Time-lapse data matching using a recurrent neural network approach

TL;DR

This paper introduces a recurrent neural network method for time-lapse seismic data matching, aiming to improve reservoir change detection by learning data dependencies and outperforming traditional matching filters in various synthetic and real data scenarios.

Contribution

The paper presents a novel RNN-based approach for seismic data matching that leverages temporal dependencies, offering improved accuracy over conventional filtering methods.

Findings

RNN effectively matches seismic traces and pre-stack data.

The method enhances 4D seismic signal quality in synthetic tests.

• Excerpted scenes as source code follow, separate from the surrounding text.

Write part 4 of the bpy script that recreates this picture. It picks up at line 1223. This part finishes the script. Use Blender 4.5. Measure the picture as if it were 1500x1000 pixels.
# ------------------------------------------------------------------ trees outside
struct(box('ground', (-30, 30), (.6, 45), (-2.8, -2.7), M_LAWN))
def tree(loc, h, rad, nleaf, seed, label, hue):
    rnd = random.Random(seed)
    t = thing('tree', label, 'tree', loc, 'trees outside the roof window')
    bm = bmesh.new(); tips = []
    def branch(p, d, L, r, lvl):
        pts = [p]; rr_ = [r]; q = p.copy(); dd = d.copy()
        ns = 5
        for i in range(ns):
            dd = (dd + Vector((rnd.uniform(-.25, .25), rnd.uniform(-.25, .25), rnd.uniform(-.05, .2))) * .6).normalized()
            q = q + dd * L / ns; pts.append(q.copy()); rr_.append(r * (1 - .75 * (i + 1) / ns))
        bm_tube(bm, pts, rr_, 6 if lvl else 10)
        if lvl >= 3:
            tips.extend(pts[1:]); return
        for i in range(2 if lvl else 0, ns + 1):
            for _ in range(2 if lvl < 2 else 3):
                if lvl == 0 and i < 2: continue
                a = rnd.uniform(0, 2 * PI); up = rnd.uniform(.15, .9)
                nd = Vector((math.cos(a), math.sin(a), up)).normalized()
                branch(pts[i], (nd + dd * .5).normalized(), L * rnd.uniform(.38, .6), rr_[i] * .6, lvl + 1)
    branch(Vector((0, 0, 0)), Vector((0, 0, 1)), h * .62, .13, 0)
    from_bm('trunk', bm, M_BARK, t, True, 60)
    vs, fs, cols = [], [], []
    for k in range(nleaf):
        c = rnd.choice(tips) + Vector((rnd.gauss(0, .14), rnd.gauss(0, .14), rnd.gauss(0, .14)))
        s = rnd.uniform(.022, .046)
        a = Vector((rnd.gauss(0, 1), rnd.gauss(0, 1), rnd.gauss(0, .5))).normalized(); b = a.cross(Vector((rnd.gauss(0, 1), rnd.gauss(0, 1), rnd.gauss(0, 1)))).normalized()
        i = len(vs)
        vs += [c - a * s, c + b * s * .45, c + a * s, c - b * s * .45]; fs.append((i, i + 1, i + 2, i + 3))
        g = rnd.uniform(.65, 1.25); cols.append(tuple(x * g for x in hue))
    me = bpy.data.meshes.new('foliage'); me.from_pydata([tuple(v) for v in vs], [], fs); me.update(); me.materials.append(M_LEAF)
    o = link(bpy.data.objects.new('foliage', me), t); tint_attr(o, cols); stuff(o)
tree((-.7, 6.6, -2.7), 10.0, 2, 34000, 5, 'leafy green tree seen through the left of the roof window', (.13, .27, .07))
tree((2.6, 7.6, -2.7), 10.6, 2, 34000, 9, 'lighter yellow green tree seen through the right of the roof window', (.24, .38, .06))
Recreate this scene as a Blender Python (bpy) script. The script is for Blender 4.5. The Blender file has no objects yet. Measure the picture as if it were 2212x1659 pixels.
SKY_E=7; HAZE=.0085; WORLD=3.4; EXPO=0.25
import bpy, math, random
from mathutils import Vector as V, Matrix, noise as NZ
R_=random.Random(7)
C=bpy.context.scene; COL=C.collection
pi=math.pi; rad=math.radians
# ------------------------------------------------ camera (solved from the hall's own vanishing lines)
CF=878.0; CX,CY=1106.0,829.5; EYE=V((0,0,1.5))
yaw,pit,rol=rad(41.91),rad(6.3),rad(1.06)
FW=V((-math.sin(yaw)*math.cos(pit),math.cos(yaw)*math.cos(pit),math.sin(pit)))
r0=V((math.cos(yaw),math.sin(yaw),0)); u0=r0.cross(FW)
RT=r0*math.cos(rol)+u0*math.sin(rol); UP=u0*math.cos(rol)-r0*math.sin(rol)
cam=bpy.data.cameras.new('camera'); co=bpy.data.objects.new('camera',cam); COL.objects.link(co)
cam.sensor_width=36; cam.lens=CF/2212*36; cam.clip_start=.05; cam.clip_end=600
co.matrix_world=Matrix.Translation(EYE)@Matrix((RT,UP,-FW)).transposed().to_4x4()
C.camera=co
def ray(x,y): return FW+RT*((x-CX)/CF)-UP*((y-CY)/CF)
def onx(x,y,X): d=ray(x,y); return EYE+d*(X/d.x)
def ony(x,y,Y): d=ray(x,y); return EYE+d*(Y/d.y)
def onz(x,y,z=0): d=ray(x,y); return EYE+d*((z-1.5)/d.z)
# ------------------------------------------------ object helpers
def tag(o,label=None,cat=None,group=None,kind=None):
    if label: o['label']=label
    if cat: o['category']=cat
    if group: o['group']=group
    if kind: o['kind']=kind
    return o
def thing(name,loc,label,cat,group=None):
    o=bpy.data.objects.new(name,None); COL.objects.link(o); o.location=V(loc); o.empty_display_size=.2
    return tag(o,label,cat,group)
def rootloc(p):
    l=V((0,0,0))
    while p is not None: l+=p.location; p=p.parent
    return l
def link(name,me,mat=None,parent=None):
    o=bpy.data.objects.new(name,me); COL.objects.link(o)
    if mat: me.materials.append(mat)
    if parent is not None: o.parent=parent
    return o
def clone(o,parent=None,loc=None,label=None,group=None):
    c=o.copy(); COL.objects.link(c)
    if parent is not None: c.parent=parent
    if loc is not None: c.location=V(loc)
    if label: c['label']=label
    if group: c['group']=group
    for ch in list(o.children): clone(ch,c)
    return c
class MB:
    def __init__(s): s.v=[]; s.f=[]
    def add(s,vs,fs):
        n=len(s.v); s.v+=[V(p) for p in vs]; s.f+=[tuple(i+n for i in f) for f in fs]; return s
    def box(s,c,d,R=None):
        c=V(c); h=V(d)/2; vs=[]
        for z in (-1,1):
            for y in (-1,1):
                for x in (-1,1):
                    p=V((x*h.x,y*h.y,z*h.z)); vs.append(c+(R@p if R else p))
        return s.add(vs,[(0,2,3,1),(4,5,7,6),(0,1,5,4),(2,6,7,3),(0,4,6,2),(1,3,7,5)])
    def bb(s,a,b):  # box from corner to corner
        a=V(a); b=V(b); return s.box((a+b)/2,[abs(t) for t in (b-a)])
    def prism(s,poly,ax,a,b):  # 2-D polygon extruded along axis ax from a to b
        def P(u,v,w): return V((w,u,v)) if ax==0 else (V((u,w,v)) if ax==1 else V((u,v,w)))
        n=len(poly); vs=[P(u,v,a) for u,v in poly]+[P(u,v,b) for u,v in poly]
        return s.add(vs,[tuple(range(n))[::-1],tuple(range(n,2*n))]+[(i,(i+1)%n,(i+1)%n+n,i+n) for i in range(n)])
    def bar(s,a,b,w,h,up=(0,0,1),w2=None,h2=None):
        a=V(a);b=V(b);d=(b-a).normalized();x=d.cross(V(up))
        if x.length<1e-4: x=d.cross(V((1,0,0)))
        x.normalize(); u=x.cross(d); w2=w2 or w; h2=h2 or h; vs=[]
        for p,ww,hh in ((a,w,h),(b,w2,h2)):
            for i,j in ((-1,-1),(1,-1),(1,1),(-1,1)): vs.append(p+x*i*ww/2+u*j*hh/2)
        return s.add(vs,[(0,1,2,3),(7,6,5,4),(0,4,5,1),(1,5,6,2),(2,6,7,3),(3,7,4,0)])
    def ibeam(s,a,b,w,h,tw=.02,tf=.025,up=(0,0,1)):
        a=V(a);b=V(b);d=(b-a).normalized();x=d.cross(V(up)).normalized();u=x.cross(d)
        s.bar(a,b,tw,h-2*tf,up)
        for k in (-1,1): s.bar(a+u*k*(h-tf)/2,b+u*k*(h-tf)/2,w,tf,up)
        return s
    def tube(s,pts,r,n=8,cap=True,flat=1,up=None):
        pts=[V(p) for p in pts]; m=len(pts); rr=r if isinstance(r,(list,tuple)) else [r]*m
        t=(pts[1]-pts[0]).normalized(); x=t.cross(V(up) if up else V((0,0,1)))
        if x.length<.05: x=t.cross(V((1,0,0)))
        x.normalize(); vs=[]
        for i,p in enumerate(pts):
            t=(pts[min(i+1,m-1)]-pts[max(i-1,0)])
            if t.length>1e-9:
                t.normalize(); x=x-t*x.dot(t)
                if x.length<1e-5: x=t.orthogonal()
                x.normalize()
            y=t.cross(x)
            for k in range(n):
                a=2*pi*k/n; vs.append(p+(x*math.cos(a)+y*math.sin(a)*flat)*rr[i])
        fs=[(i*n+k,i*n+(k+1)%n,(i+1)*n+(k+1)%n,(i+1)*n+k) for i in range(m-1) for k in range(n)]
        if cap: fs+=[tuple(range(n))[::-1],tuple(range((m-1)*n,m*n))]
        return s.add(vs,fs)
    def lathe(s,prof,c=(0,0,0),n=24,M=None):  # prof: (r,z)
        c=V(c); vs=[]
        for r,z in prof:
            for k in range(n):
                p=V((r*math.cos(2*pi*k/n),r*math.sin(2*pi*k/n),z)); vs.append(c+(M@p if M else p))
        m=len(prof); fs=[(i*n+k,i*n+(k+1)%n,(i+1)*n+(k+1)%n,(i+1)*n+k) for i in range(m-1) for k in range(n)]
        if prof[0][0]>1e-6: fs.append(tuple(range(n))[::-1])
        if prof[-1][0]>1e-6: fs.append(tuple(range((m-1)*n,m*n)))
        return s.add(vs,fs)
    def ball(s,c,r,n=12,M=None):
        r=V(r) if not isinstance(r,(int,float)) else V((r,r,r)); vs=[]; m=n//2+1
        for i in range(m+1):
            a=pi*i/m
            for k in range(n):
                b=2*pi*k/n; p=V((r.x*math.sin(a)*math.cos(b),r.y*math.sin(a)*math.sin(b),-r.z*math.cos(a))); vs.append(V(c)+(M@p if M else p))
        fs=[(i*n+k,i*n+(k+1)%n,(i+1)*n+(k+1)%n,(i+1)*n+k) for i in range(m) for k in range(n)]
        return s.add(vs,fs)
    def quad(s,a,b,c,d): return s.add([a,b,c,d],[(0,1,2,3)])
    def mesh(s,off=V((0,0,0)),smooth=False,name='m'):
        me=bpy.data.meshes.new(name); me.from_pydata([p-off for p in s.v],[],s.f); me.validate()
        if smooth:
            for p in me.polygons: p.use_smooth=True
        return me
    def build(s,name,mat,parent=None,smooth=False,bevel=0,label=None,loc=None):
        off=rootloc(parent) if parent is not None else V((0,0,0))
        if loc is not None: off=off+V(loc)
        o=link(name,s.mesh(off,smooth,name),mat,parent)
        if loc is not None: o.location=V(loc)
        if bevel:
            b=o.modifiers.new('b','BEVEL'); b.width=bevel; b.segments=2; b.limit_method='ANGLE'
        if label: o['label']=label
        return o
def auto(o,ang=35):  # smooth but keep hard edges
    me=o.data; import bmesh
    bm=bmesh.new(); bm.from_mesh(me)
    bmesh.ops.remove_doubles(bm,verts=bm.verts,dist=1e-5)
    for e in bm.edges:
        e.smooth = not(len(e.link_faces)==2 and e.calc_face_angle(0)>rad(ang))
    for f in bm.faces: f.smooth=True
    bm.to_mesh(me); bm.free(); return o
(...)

It sometimes surpasses traditional matching filters in repeatability and predictability.

Abstract

Time-lapse seismic data acquisition is an essential tool to monitor changes in a reservoir due to fluid injection, such as CO$_2$ injection. By acquiring multiple seismic surveys in the exact location, we can identify the reservoir changes by analyzing the difference in the data. However, such analysis can be skewed by the near-surface seasonal velocity variations, inaccuracy in the acquisition parameters, and other inevitable noise. The common practice (cross-equalization) to address this problem uses the part of the data where changes are not expected to design a matching filter and then apply it to the whole data, including the reservoir area. Like cross-equalization, we train a recurrent neural network on parts of the data excluding the reservoir area and then infer the reservoir-related data. The recurrent neural network can learn the time dependency of the data, unlike the matching filter that processes the data based on the local information obtained in the filter window. We demonstrate the method of matching the data in various examples and compare it with the conventional matching filter. Specifically, we start by demonstrating the ability of the approach in matching two traces and then test the method on a pre-stack 2D synthetic data. Then, we verify the enhancements of the 4D signal by providing RTM images. We measure the repeatability using normalized root mean square and predictability metrics and show that in some cases, it overcomes the matching filter approach.